Dans certains de nos marchés où les véhicules low-cost sont commercialisés, comme en Inde, au Brésil mais également en Europe, nous ne planifions pas de développer spécialement un modèle low-cost.

Il y a une double raison : tout d’abord le groupe Toyota n’a pas une part de marché suffisante pour se positionner sur ce créneaux ; ensuite, les voitures low-cost sont vouées à évoluer.

A terme, ce type de véhicule ne sera plus totalement low-cost… C’est un marché qui devient de lui-même plus sophistiqué.

En Inde ou au Brésil par exemple, au regard de la croissance du PIB, le consommateur à terme voudra d’autres types de voiture dans la mesure où il disposera de plus d’argent. Nous voyons donc beaucoup plus d’opportunités à niveau-là, en anticipant l’émergence de cette nouvelle demande.

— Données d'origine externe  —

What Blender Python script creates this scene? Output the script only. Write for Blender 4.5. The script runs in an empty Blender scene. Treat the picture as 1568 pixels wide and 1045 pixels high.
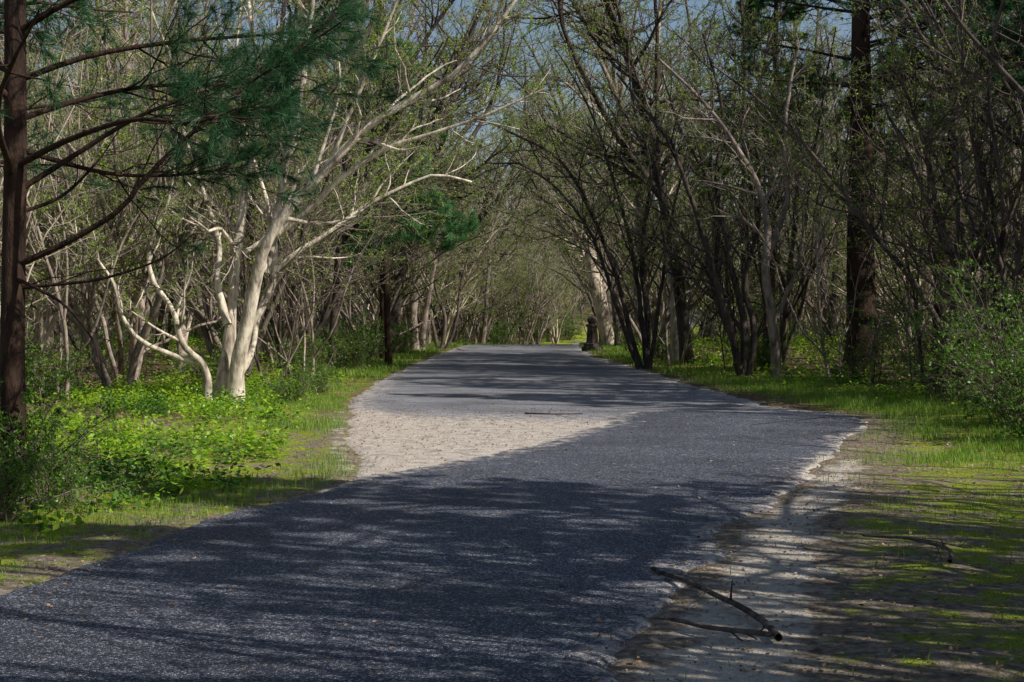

Nous avons déjà annoncé l’implantation de nouvelles usines, au Brésil et en Inde, l’une prévue en 2010 et l’autre pour 2011.

Précisons que sur ce type de marché, nous n’avons pas encore décidé lesquels de nos modèles de voitures seront commercialisés...

Comment voyez-vous évoluer le marché de l’automobile à moyen/long terme ?
Je pense que la seule manière de voir le marché de l’automobile à long terme ce n’est pas en termes de chiffre d’affaires, mais en termes de mobilité durable.

Peut importe le type de véhicule à mobilité personnelle qu’il y aura dans le futur, nous devons, de façon drastique, réduire l’impact de notre mobilité sur notre environnement, aussi bien en matière de production que d’utilisation.

De notre point de vue, faire des efforts dans ce sens, en développant les carburants alternatifs, l’électricité, en réduisant notre consommation de matières premières, en mettant l’accent sur le recyclage, etc. sont les éléments à prendre en compte sérieusement pour atteindre le «zéro émission de CO2». Cet objectif est pour Toyota réalisable.